Hal ini tentu berdampak pada rasa percaya diri dan harga diri para sarjana tersebut. Mereka sering kali merasa bahwa mereka telah "gagal" dalam memenuhi ekspektasi keluarga dan masyarakat. Stigma sosial yang melekat pada profesi ojol juga menambah beban psikologis ini. Meski profesi ini adalah pekerjaan yang halal dan bermanfaat, banyak sarjana yang merasa malu atau minder karena pekerjaan mereka tidak sebanding dengan gelar yang mereka sandang.
Namun, di balik itu semua, kita juga harus mengapresiasi semangat pantang menyerah para sarjana yang memilih jalan ini. Mereka menunjukkan bahwa mereka tidak takut untuk bekerja keras dan berjuang demi masa depan yang lebih baik, meskipun harus memulai dari nol di luar bidang pendidikan yang mereka pelajari.
Apa Solusinya?
Masalah ini seharusnya menjadi alarm bagi pemerintah, dunia pendidikan, dan industri untuk segera melakukan perubahan.

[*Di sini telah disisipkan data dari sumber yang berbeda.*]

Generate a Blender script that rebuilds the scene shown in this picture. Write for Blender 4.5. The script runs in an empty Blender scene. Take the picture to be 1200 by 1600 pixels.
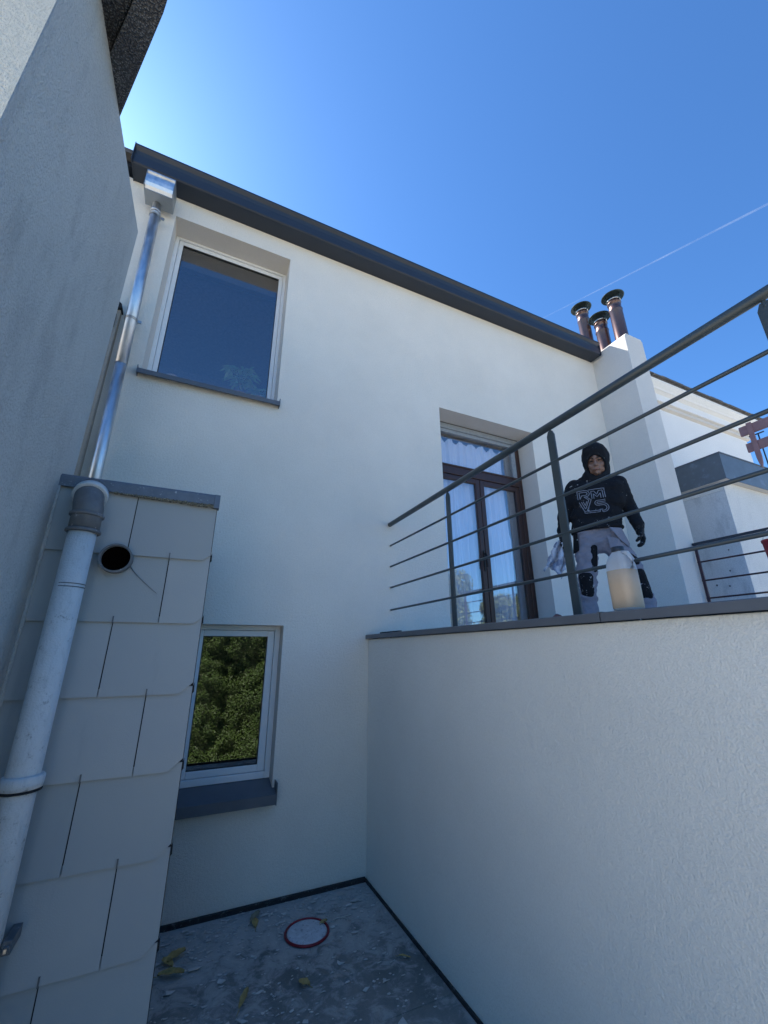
import bpy, bmesh, math, random
from mathutils import Vector, Matrix, noise
from mathutils.bvhtree import BVHTree
random.seed(7)
sc = bpy.context.scene
COL = sc.collection
PI = math.pi
R = math.radians

# ------------------------------------------------------------------ camera
cam_d = bpy.data.cameras.new('camera')
cam = bpy.data.objects.new('camera', cam_d); COL.objects.link(cam)
cam_d.sensor_fit = 'HORIZONTAL'; cam_d.sensor_width = 36.0
cam_d.lens = 36 * 636.43 / 1200
cam_d.clip_start = 0.02; cam_d.clip_end = 9000
yaw, pit, rol = R(25.0218), R(18.8829), R(-0.2331)
fwd = Vector((math.sin(yaw)*math.cos(pit), math.cos(yaw)*math.cos(pit), math.sin(pit)))
rgt = Vector((math.cos(yaw), -math.sin(yaw), 0)); upv = rgt.cross(fwd)
r2 = rgt*math.cos(rol) + upv*math.sin(rol); u2 = -rgt*math.sin(rol) + upv*math.cos(rol)
m = Matrix((r2, u2, -fwd)).transposed().to_4x4(); m.translation = (0, 0, 1.6)
cam.matrix_world = m
sc.camera = cam

# ------------------------------------------------------------------ sky, sun, exposure
SUN_AZ, SUN_EL = R(-28), R(46)
w = bpy.data.worlds.new('World'); sc.world = w; w.use_nodes = True
nt = w.node_tree; nt.nodes.clear()
sky = nt.nodes.new('ShaderNodeTexSky'); sky.sky_type = 'NISHITA'; sky.sun_disc = False
sky.sun_elevation = SUN_EL; sky.sun_rotation = SUN_AZ
sky.altitude = 0; sky.air_density = 1.0; sky.dust_density = 0.45; sky.ozone_density = 4.5
bg = nt.nodes.new('ShaderNodeBackground'); bg.inputs[1].default_value = 0.15
wo = nt.nodes.new('ShaderNodeOutputWorld')
cm = nt.nodes.new('ShaderNodeMix'); cm.data_type = 'RGBA'; cm.blend_type = 'MULTIPLY'; cm.inputs[0].default_value = 1
cm.inputs[7].default_value = (.318, .515, .680, 1)      # clear deep-blue air over the whole dome
nt.links.new(sky.outputs[0], cm.inputs[6]); nt.links.new(cm.outputs[2], bg.inputs[0]); nt.links.new(bg.outputs[0], wo.inputs[0])
sd = bpy.data.lights.new('sun', 'SUN'); sd.energy = 5.0; sd.angle = R(0.53); sd.color = (1.0, 0.93, 0.82)
sun = bpy.data.objects.new('sun', sd); COL.objects.link(sun)
sdir = Vector((math.sin(SUN_AZ)*math.cos(SUN_EL), math.cos(SUN_AZ)*math.cos(SUN_EL), math.sin(SUN_EL)))
sun.rotation_euler = sdir.to_track_quat('Z', 'Y').to_euler()
sc.view_settings.view_transform = 'Standard'; sc.view_settings.look = 'None'
sc.view_settings.gamma = 1; sc.view_settings.use_curve_mapping = False
sc.view_settings.exposure = 1.36
sc.cycles.max_bounces = 7; sc.cycles.transparent_max_bounces = 12

# ------------------------------------------------------------------ materials
class N:
    def __init__(s, name):
        s.m = bpy.data.materials.new(name); s.m.use_nodes = True
        s.t = s.m.node_tree; s.b = s.t.nodes['Principled BSDF']; s.o = s.t.nodes['Material Output']
        s.tc = s.t.nodes.new('ShaderNodeTexCoord')
    def n(s, k, **kw):
        x = s.t.nodes.new(k)
        for a, v in kw.items(): setattr(x, a, v)
        return x
    def l(s, a, b): s.t.links.new(a, b)
    def noise(s, scale, detail=4, rough=.55, stretch=None, dist=0):
        x = s.n('ShaderNodeTexNoise'); x.inputs['Scale'].default_value = scale
        x.inputs['Detail'].default_value = detail; x.inputs['Roughness'].default_value = rough
        x.inputs['Distortion'].default_value = dist
        if stretch:
            mp = s.n('ShaderNodeMapping'); mp.inputs['Scale'].default_value = stretch
            s.l(s.tc.outputs['Object'], mp.inputs[0]); s.l(mp.outputs[0], x.inputs['Vector'])
        else: s.l(s.tc.outputs['Object'], x.inputs['Vector'])
        return x.outputs['Fac']
    def voro(s, scale, feature='F1'):
        x = s.n('ShaderNodeTexVoronoi'); x.feature = feature; x.inputs['Scale'].default_value = scale
        s.l(s.tc.outputs['Object'], x.inputs['Vector']); return x.outputs['Distance']
    def ramp(s, fac, stops):
        r = s.n('ShaderNodeValToRGB'); s.l(fac, r.inputs[0])
        e = r.color_ramp.elements
        e[0].position, e[1].position = stops[0][0], stops[-1][0]
        def c4(c): return (c, c, c, 1) if isinstance(c, (int, float)) else (*c, 1)
        e[0].color, e[1].color = c4(stops[0][1]), c4(stops[-1][1])
        for p, c in stops[1:-1]:
            q = e.new(p); q.color = c4(c)
        return r.outputs[0]
    def mix(s, fac, a, b, mode='MIX'):
        x = s.n('ShaderNodeMix'); x.data_type = 'RGBA'; x.blend_type = mode
        for soc, v in ((x.inputs[0], fac), (x.inputs[6], a), (x.inputs[7], b)):
            if hasattr(v, 'is_output') : s.l(v, soc)
            elif isinstance(v, (int, float)): soc.default_value = v if soc == x.inputs[0] else (v, v, v, 1)
            else: soc.default_value = (*v, 1)
        return x.outputs[2]
    def math(s, op, a, b=0.0):
        x = s.n('ShaderNodeMath'); x.operation = op
        for soc, v in ((x.inputs[0], a), (x.inputs[1], b)):
            if hasattr(v, 'is_output'): s.l(v, soc)
            else: soc.default_value = v
        return x.outputs[0]
    def bump(s, h, dist=.002, strength=1.0):
        x = s.n('ShaderNodeBump'); x.inputs['Distance'].default_value = dist; x.inputs['Strength'].default_value = strength
        s.l(h, x.inputs['Height']); s.l(x.outputs[0], s.b.inputs['Normal'])
    def base(s, v):
        if hasattr(v, 'is_output'): s.l(v, s.b.inputs['Base Color'])
        else: s.b.inputs['Base Color'].default_value = (*v, 1)
    def set(s, rough=.6, metal=0, spec=None):
        s.b.inputs['Roughness'].default_value = rough; s.b.inputs['Metallic'].default_value = metal
        if spec is not None: s.b.inputs['Specular IOR Level'].default_value = spec
        return s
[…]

Salah satu solusi yang bisa diterapkan adalah memperbaiki sistem pendidikan tinggi agar lebih selaras dengan kebutuhan industri. Kurikulum di perguruan tinggi harus lebih adaptif dan responsif terhadap perkembangan teknologi dan tren pasar kerja. Selain itu, program magang yang diwajibkan bagi mahasiswa juga bisa menjadi langkah penting untuk memberikan pengalaman kerja sejak dini, sehingga mereka lebih siap bersaing di dunia kerja.
Di sisi lain, pemerintah juga harus lebih serius dalam menciptakan lapangan pekerjaan yang berkualitas bagi para lulusan sarjana. Investasi dalam sektor-sektor strategis yang membutuhkan tenaga ahli, seperti teknologi informasi, energi terbarukan, dan industri kreatif, bisa menjadi solusi jangka panjang untuk mengurangi pengangguran di kalangan lulusan perguruan tinggi.

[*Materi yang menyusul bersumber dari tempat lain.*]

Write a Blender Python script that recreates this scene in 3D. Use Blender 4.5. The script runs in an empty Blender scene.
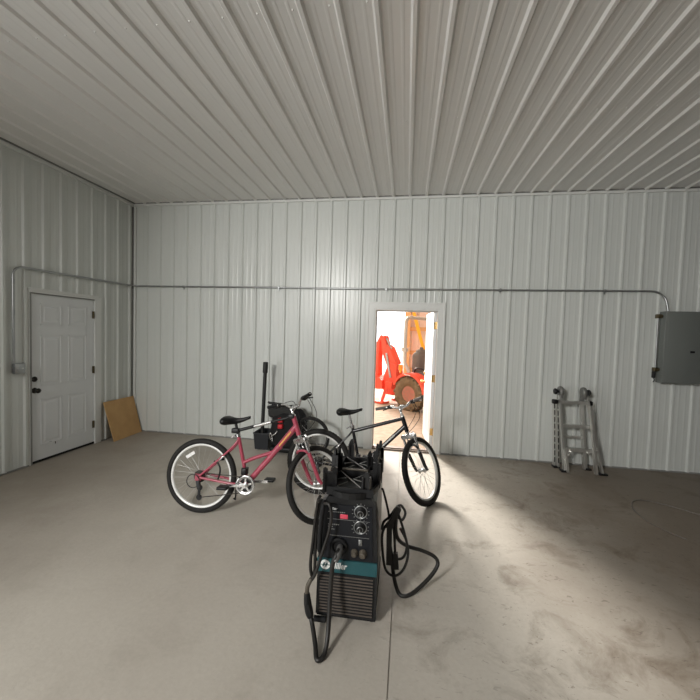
import bpy, bmesh, math, random
from mathutils import Vector, Matrix, Quaternion
random.seed(7)
SC = bpy.context.scene
COL = SC.collection
PI = math.pi
R = math.radians

# ------------------------------------------------------------------ materials
def mat(name, col, rough=0.5, metal=0.0, spec=0.5, noise=None, bump=None, sheen=0):
    m = bpy.data.materials.new(name); m.use_nodes = True
    nt = m.node_tree; b = nt.nodes['Principled BSDF']
    b.inputs['Base Color'].default_value = (*col, 1)
    b.inputs['Roughness'].default_value = rough
    b.inputs['Metallic'].default_value = metal
    b.inputs['Specular IOR Level'].default_value = spec
    tc = None
    if noise or bump:
        tc = nt.nodes.new('ShaderNodeTexCoord')
    if noise:
        sc, amt, col2 = noise
        n = nt.nodes.new('ShaderNodeTexNoise'); n.inputs['Scale'].default_value = sc; n.inputs['Detail'].default_value = 6
        nt.links.new(tc.outputs['Object'], n.inputs['Vector'])
        r = nt.nodes.new('ShaderNodeValToRGB')
        r.color_ramp.elements[0].position = .5 - amt; r.color_ramp.elements[1].position = .5 + amt
        r.color_ramp.elements[0].color = (*col, 1); r.color_ramp.elements[1].color = (*col2, 1)
        nt.links.new(n.outputs['Fac'], r.inputs['Fac']); nt.links.new(r.outputs['Color'], b.inputs['Base Color'])
    if bump:
        sc, st = bump
        n = nt.nodes.new('ShaderNodeTexNoise'); n.inputs['Scale'].default_value = sc; n.inputs['Detail'].default_value = 4
        nt.links.new(tc.outputs['Object'], n.inputs['Vector'])
        bp = nt.nodes.new('ShaderNodeBump'); bp.inputs['Strength'].default_value = st; bp.inputs['Distance'].default_value = .01
        nt.links.new(n.outputs['Fac'], bp.inputs['Height']); nt.links.new(bp.outputs['Normal'], b.inputs['Normal'])
    return m

M = {}
M['liner'] = mat('white_steel_liner', (.61, .635, .61), .30, 0, .5, noise=(.9, .35, (.65, .67, .645)), bump=(.8, .02))
M['liner_left'] = M['liner']
M['ceil'] = mat('white_steel_ceiling', (.72, .71, .69), .29, 0, .5, noise=(.7, .4, (.77, .76, .74)))
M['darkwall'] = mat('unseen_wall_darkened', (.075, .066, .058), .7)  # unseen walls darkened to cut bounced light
M['trim'] = mat('white_trim', (.70, .71, .69), .35)
M['threshold'] = mat('worn_threshold', (.17, .12, .09), .55, .2)
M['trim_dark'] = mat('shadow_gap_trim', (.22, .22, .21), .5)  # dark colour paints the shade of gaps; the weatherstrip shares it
M['doorpaint'] = mat('white_door_paint', (.70, .72, .73), .4, noise=(3, .4, (.73, .745, .75)))
M['black_knob'] = mat('dark_bronze_knob', (.02, .018, .015), .3, .6)
M['bronze'] = mat('hinge_brass', (.12, .095, .055), .4, .7)
M['gold'] = mat('polished_brass', (.75, .52, .22), .25, .9)
M['galv'] = mat('galvanised_conduit', (.36, .37, .37), .32, .8)
M['jbox'] = mat('junction_box_grey', (.17, .175, .18), .4, .4)
M['panelgrey'] = mat('panel_grey_paint', (.165, .178, .168), .42, 0, .5)
M['plywood'] = mat('plywood_face', (.47, .28, .115), .65, 0, .3, noise=(7, .3, (.58, .36, .16)))
M['black'] = mat('black_plastic', (.006, .006, .0065), .45, 0, .4)
M['blackmat'] = mat('black_matt', (.008, .008, .0085), .75, 0, .3)
M['blackpost'] = mat('black_post', (.012, .012, .012), .55)
M['rubber'] = mat('tyre_rubber', (.013, .012, .011), .7, 0, .35, bump=(160, .25))
M['rim'] = mat('bright_rim', (.80, .80, .78), .3, .15)
M['chrome'] = mat('bright_alloy', (.72, .72, .72), .22, .9)
M['alloy'] = mat('brushed_alloy', (.66, .66, .65), .32, .85)
M['spoke'] = mat('steel_spoke', (.55, .55, .54), .35, .8)
M['pink'] = mat('rose_pink_paint', (.37, .058, .092), .28, 0, .6)
M['black_paint'] = mat('black_gloss_paint', (.010, .010, .012), .25, 0, .6)
M['chain'] = mat('dark_chain', (.05, .045, .04), .45, .7)
M['decal_y'] = mat('yellow_orange_decal', (.80, .42, .10), .5)
M['decal_w'] = mat('white_decal', (.72, .72, .70), .5)
M['amber'] = mat('amber_plastic', (.75, .28, .02), .3)
M['reflector'] = mat('white_reflector', (.82, .82, .80), .25)
M['red_tag'] = mat('red_fabric_tag', (.55, .018, .025), .6)
M['fabric'] = mat('black_fabric', (.016, .016, .017), .85, 0, .2, bump=(60, .3))
M['fabric2'] = mat('dark_grey_fabric', (.035, .035, .034), .85, 0, .2, bump=(60, .3))
M['bin'] = mat('black_bin_plastic', (.016, .018, .022), .4)
M['ladder'] = mat('ladder_aluminium', (.72, .72, .69), .30, .8, noise=(9, .3, (.78, .78, .75)))
M['discgrey'] = mat('grey_hinge_cast', (.25, .25, .24), .45, .6)
M['weld_dark'] = mat('welder_dark_enamel', (.008, .0085, .0095), .38, 0, .4, noise=(14, .2, (.016, .016, .0165)))
M['weld_side'] = mat('welder_side_steel', (.10, .10, .10), .36, .35, noise=(9, .3, (.16, .155, .15)))
M['weld_panel'] = mat('welder_control_panel', (.006, .007, .010), .45, 0, .35)
M['rackgrey'] = mat('highlit_plastic_edge', (.12, .12, .115), .4)  # lighter grey paints edge highlights on the rack braces
M['teal'] = mat('teal_band', (.011, .062, .072), .42, noise=(10, .3, (.014, .078, .088)))
M['louver'] = mat('dusty_louver', (.042, .033, .026), .6, 0, .3, noise=(20, .3, (.075, .058, .045)))
M['cable'] = mat('cable_rubber', (.010, .0095, .009), .45, 0, .4, noise=(25, .3, (.022, .020, .018)))
M['dust_brass'] = mat('dusty_connector', (.085, .072, .055), .55, .2)
M['red_lcd'] = mat('red_display', (.62, .07, .11), .25)
M['wire'] = mat('thin_wire_jacket', (.16, .14, .12), .5)
M['tractor_red'] = mat('tractor_red', (.82, .085, .045), .4, 0, .5)
M['tractor_tyre'] = mat('muddy_tyre', (.12, .085, .055), .9, 0, .2, noise=(12, .25, (.25, .17, .10)))
M['tractor_rim'] = mat('tractor_rim_red', (.50, .14, .10), .6, noise=(16, .25, (.28, .16, .11)))
M['rops'] = mat('rops_grey', (.48, .45, .40), .45)
M['seatcover'] = mat('grey_seat_cover', (.17, .145, .13), .85, 0, .2, bump=(9, .5))
M['yellow'] = mat('yellow_paint', (.85, .46, .01), .45)
M['wood'] = mat('pine_lumber', (.66, .40, .18), .7, 0, .3, noise=(6, .35, (.74, .48, .24)))
M['bayliner'] = mat('bay_wall_steel', (.78, .63, .54), .5, noise=(1.2, .4, (.82, .68, .59)))  # pink tint puts warm, overexposed light into the wall colour
M['bayfloor'] = mat('bay_dusty_concrete', (.30, .225, .165), .9, 0, .2, noise=(9, .2, (.42, .32, .24)), bump=(20, .6))
M['gravel'] = mat('pale_gravel', (.62, .57, .50), .95, 0, .1, noise=(14, .3, (.72, .67, .60)))

def floor_material():
    m = bpy.data.materials.new('stained_concrete'); m.use_nodes = True
    nt = m.node_tree; b = nt.nodes['Principled BSDF']; L = nt.links.new
    tc = nt.nodes.new('ShaderNodeTexCoord')
    def noise(scale, detail=6, rough=.6, dist=0, vec=None):
        n = nt.nodes.new('ShaderNodeTexNoise'); n.inputs['Scale'].default_value = scale
        n.inputs['Detail'].default_value = detail; n.inputs['Roughness'].default_value = rough; n.inputs['Distortion'].default_value = dist
        L(vec or tc.outputs['Object'], n.inputs['Vector']); return n
    def ramp(src, p0, p1, c0, c1):
        r = nt.nodes.new('ShaderNodeValToRGB'); e = r.color_ramp.elements
        e[0].position, e[1].position = p0, p1; e[0].color = (*c0, 1); e[1].color = (*c1, 1)
        L(src, r.inputs['Fac']); return r.outputs['Color']
    def mix(mode, fac, a, bb):
        x = nt.nodes.new('ShaderNodeMix'); x.data_type = 'RGBA'; x.blend_type = mode
        x.inputs[0].default_value = fac if isinstance(fac, (int, float)) else 1
        if not isinstance(fac, (int, float)): L(fac, x.inputs[0])
        L(a, x.inputs[6]); L(bb, x.inputs[7]); return x.outputs[2]
    base = ramp(noise(.55, 5, .55).outputs['Fac'], .35, .68, (.455, .418, .368), (.57, .535, .475))
    fine = ramp(noise(38, 4, .7).outputs['Fac'], .3, .75, (.90, .89, .88), (1, 1, 1))
    c = mix('MULTIPLY', 1.0, base, fine)
    # brown dirt stains: stronger on the right; side tints below also paint in dimmer light
    stain = ramp(noise(2.6, 9, .66, .6).outputs['Fac'], .52, .68, (0, 0, 0), (1, 1, 1))
    sep = nt.nodes.new('ShaderNodeSeparateXYZ'); L(tc.outputs['Object'], sep.inputs[0])
    mr = nt.nodes.new('ShaderNodeMapRange'); mr.inputs[1].default_value = 3.6; mr.inputs[2].default_value = 6.2
    mr.inputs[3].default_value = .14; mr.inputs[4].default_value = .85
    L(sep.outputs['X'], mr.inputs[0])
    mul = nt.nodes.new('ShaderNodeMath'); mul.operation = 'MULTIPLY'
    L(stain, mul.inputs[0]); L(mr.outputs[0], mul.inputs[1])
    brown = nt.nodes.new('ShaderNodeRGB'); brown.outputs[0].default_value = (.150, .112, .078, 1)
    c = mix('MIX', mul.outputs[0], c, brown.outputs[0])
    mr3 = nt.nodes.new('ShaderNodeMapRange'); mr3.inputs[1].default_value = 5.0; mr3.inputs[2].default_value = 6.7; mr3.inputs[3].default_value = 0; mr3.inputs[4].default_value = .85
    wob = nt.nodes.new('ShaderNodeMath'); wob.operation = 'MULTIPLY_ADD'; wob.inputs[1].default_value = 2.2; L(noise(.9, 5, .6).outputs['Fac'], wob.inputs[0]); L(sep.outputs['X'], wob.inputs[2])
    sub = nt.nodes.new('ShaderNodeMath'); sub.operation = 'SUBTRACT'; sub.inputs[1].default_value = 1.1; L(wob.outputs[0], sub.inputs[0]); L(sub.outputs[0], mr3.inputs[0])
    tan_ = nt.nodes.new('ShaderNodeRGB'); tan_.outputs[0].default_value = (.165, .130, .096, 1)
    c = mix('MIX', mr3.outputs[0], c, tan_.outputs[0])  # brown dirt tint that also paints dimmer light on the right
    mr4 = nt.nodes.new('ShaderNodeMapRange'); mr4.inputs[1].default_value = 2.3; mr4.inputs[2].default_value = .3; mr4.inputs[3].default_value = 0; mr4.inputs[4].default_value = .62; L(sub.outputs[0], mr4.inputs[0])
    c = mix('MIX', mr4.outputs[0], c, tan_.outputs[0])  # same tint: dirt by the left wall plus painted dimmer light
    # scuffs: short stretched flecks
    for rot, sx, sy, thr in ((.5, 6, 14, .69), (-.9, 8, 17, .69), (.9, 17, 34, .645), (-.6, 18, 36, .648), (2.1, 9, 22, .67)):
        mp = nt.nodes.new('ShaderNodeMapping'); mp.inputs['Rotation'].default_value = (0, 0, rot); mp.inputs['Scale'].default_value = (sx, sy, 1)
        L(tc.outputs['Object'], mp.inputs['Vector'])
        s = ramp(noise(1, 4, .62, .9, mp.outputs['Vector']).outputs['Fac'], thr, thr + .03, (0, 0, 0), (.42, .42, .42))
        m2 = nt.nodes.new('ShaderNodeMath'); m2.operation = 'MULTIPLY'; L(s, m2.inputs[0])
        mr2 = nt.nodes.new('ShaderNodeMapRange'); mr2.inputs[1].default_value = 4.0; mr2.inputs[2].default_value = 5.2
        mr2.inputs[3].default_value = .12; mr2.inputs[4].default_value = 1.0; L(sep.outputs['X'], mr2.inputs[0]); L(mr2.outputs[0], m2.inputs[1])
        dk = nt.nodes.new('ShaderNodeRGB'); dk.outputs[0].default_value = (.10, .075, .055, 1)
        c = mix('MIX', m2.outputs[0], c, dk.outputs[0])
    L(c, b.inputs['Base Color'])
    b.inputs['Roughness'].default_value = .55; b.inputs['Specular IOR Level'].default_value = .35
    bp = nt.nodes.new('ShaderNodeBump'); bp.inputs['Strength'].default_value = .12; bp.inputs['Distance'].default_value = .01
    L(noise(30, 5).outputs['Fac'], bp.inputs['Height']); L(bp.outputs['Normal'], b.inputs['Normal'])
    return m
M['floor'] = floor_material()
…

Selain itu, penting juga bagi para sarjana untuk lebih fleksibel dan terbuka terhadap peluang-peluang baru di luar bidang pendidikan mereka. Dalam dunia yang semakin cepat berubah, kemampuan untuk beradaptasi dan belajar hal-hal baru menjadi kunci kesuksesan. Profesi ojol mungkin bisa menjadi solusi sementara, tetapi para sarjana juga harus terus mengembangkan keterampilan mereka agar bisa meraih peluang yang lebih baik di masa depan.
Kesimpulan:
Fenomena banyaknya sarjana yang beralih menjadi driver ojol adalah cerminan dari tantangan besar dalam dunia ketenagakerjaan di Indonesia. Meski profesi ini menawarkan solusi sementara bagi mereka yang kesulitan mendapatkan pekerjaan formal, ada banyak tantangan yang harus dihadapi, baik dari segi finansial, sosial, maupun psikologis. Oleh karena itu, diperlukan kolaborasi antara pemerintah, dunia pendidikan, dan industri untuk menciptakan sistem yang lebih baik dan lapangan pekerjaan yang lebih relevan bagi para lulusan sarjana.

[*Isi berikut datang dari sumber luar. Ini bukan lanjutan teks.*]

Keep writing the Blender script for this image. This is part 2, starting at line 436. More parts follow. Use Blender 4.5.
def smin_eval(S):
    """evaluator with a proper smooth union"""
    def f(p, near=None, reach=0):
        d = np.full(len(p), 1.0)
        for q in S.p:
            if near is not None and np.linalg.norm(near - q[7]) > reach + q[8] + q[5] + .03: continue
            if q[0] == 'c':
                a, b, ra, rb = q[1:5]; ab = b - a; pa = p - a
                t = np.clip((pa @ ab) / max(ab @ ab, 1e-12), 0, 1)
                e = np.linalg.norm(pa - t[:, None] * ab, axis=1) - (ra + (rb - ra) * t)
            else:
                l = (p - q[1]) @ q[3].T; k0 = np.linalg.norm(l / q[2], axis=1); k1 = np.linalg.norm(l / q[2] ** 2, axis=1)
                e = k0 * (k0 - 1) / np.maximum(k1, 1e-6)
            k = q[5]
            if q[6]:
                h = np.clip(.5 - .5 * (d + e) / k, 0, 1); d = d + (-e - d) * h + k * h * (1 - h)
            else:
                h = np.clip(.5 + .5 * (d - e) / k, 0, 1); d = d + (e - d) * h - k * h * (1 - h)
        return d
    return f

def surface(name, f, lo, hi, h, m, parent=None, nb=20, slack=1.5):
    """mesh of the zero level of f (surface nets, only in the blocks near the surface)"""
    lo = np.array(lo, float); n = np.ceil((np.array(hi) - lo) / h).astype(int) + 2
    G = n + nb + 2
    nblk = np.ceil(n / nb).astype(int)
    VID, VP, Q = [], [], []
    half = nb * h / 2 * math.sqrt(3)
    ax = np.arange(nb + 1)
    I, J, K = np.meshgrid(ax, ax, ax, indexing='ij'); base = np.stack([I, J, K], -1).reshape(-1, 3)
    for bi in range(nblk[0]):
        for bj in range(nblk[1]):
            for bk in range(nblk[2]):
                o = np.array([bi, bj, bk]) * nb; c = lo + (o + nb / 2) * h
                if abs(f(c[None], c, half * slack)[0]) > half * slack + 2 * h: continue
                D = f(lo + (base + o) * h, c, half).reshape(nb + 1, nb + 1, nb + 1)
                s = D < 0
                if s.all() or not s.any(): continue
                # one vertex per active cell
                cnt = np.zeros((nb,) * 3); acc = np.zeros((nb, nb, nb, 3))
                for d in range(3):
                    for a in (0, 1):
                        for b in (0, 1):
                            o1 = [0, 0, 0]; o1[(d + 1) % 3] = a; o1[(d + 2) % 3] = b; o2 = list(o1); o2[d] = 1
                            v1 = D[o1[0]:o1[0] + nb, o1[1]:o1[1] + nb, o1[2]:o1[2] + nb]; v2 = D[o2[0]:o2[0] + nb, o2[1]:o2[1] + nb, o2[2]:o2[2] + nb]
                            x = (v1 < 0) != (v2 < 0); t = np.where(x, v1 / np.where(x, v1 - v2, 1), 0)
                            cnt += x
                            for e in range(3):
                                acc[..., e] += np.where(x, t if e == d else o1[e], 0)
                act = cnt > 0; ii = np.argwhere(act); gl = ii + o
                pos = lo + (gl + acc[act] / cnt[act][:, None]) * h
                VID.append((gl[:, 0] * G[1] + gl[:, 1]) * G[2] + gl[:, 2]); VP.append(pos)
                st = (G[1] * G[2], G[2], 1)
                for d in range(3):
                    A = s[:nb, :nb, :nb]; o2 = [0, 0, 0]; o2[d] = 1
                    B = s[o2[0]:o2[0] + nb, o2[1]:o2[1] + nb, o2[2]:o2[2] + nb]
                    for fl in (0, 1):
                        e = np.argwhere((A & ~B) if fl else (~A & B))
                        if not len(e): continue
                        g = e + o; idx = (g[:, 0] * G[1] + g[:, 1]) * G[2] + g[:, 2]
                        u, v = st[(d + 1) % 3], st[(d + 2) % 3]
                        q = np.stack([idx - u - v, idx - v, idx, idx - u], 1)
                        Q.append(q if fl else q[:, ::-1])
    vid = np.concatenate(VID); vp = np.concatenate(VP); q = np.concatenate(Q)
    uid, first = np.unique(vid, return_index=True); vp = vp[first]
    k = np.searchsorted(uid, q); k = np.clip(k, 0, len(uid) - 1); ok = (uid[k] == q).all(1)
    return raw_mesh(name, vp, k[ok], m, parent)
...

Hanya dengan solusi yang holistik dan berkelanjutan, kita bisa mengatasi masalah ini dan memastikan bahwa para sarjana dapat bekerja sesuai dengan kualifikasi dan keahlian mereka, sehingga mereka bisa berkontribusi secara optimal bagi pembangunan bangsa. Profesi ojol mungkin adalah pilihan sementara, tetapi kita harus tetap berupaya agar para sarjana bisa mendapatkan peluang yang lebih baik di masa depan.